**Task goal:**
Set out each line from the following listing that includes the word "scene".

┄┄┄┄┄┄

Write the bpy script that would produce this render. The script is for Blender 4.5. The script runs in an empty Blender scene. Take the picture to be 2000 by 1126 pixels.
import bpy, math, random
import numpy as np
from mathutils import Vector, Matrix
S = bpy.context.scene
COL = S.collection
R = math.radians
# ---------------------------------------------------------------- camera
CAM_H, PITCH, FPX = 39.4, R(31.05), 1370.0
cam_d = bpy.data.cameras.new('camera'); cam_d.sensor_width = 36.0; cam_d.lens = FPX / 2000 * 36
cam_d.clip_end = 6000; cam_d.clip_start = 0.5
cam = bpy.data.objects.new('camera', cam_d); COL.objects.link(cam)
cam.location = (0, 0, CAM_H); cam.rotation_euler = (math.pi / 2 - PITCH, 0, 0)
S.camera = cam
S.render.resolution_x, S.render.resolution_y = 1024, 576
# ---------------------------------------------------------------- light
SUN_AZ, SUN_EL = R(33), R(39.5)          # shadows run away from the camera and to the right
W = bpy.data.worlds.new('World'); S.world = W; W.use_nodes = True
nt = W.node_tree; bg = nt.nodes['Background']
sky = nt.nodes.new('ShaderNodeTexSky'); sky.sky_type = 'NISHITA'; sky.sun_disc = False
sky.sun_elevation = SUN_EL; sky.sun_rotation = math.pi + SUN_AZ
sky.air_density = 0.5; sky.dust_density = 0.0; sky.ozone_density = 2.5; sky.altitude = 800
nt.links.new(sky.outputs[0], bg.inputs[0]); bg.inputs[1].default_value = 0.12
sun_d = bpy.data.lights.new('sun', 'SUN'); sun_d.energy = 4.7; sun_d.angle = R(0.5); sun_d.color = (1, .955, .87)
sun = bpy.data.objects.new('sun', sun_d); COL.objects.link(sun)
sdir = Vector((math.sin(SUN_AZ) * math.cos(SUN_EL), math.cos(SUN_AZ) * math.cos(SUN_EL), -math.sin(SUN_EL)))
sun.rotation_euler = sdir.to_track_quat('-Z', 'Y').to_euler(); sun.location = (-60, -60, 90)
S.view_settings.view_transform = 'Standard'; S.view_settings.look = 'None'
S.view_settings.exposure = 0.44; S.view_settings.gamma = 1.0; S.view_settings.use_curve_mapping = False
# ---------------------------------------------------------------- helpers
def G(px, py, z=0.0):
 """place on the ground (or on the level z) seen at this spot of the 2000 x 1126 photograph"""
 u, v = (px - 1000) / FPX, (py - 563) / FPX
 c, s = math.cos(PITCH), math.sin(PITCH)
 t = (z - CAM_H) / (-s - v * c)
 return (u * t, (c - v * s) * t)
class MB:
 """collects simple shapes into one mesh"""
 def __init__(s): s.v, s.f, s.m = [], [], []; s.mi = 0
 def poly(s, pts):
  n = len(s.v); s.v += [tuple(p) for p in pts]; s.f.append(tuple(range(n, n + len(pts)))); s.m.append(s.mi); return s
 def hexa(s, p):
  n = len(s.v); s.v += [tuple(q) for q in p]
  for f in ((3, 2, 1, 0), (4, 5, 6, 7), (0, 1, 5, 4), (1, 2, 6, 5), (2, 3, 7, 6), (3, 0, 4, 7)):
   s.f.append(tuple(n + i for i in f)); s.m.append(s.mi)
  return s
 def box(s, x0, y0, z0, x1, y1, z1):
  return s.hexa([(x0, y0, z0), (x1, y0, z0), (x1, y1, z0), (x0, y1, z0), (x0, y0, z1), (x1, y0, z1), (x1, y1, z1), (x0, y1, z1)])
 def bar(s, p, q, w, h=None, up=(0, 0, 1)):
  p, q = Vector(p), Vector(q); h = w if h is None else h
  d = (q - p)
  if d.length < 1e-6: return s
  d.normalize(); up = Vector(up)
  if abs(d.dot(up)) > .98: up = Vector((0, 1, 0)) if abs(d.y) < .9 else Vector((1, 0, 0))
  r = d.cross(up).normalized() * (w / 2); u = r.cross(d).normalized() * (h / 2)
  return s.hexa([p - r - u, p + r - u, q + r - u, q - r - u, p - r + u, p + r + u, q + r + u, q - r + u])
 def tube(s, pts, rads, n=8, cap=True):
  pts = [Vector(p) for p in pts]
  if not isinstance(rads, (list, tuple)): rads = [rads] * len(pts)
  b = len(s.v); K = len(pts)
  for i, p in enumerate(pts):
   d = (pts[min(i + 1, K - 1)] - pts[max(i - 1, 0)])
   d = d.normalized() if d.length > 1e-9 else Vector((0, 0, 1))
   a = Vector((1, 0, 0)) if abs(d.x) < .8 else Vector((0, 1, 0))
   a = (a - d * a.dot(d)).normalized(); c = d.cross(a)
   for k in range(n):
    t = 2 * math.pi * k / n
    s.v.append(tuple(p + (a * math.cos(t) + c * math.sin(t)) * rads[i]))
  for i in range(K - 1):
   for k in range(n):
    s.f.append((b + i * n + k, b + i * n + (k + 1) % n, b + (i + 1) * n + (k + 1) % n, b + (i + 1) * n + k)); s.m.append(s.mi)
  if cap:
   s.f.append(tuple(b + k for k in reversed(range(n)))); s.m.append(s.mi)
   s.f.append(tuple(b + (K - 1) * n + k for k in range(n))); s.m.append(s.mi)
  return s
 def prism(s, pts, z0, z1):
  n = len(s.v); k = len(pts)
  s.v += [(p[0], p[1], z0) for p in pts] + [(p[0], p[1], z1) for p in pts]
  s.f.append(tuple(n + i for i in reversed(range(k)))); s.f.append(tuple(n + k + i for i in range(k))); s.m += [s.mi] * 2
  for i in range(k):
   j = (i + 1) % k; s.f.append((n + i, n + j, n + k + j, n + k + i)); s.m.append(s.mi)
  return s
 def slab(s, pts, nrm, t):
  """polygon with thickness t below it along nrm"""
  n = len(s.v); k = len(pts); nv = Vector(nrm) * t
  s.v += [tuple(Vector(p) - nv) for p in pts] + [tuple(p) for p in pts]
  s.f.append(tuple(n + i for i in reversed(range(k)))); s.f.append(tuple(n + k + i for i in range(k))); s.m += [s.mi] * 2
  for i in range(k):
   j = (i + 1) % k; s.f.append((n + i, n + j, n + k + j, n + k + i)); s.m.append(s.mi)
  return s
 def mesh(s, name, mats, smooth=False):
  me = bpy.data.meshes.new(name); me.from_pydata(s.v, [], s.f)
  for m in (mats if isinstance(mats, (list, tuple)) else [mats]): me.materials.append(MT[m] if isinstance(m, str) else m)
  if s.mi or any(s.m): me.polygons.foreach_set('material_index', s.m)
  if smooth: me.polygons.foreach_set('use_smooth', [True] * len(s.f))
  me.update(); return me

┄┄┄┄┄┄

**Answer to the exercise:**
Write the bpy script that would produce this render. The script is for Blender 4.5. The script runs in an empty Blender scene. Take the picture to be 2000 by 1126 pixels.
S = bpy.context.scene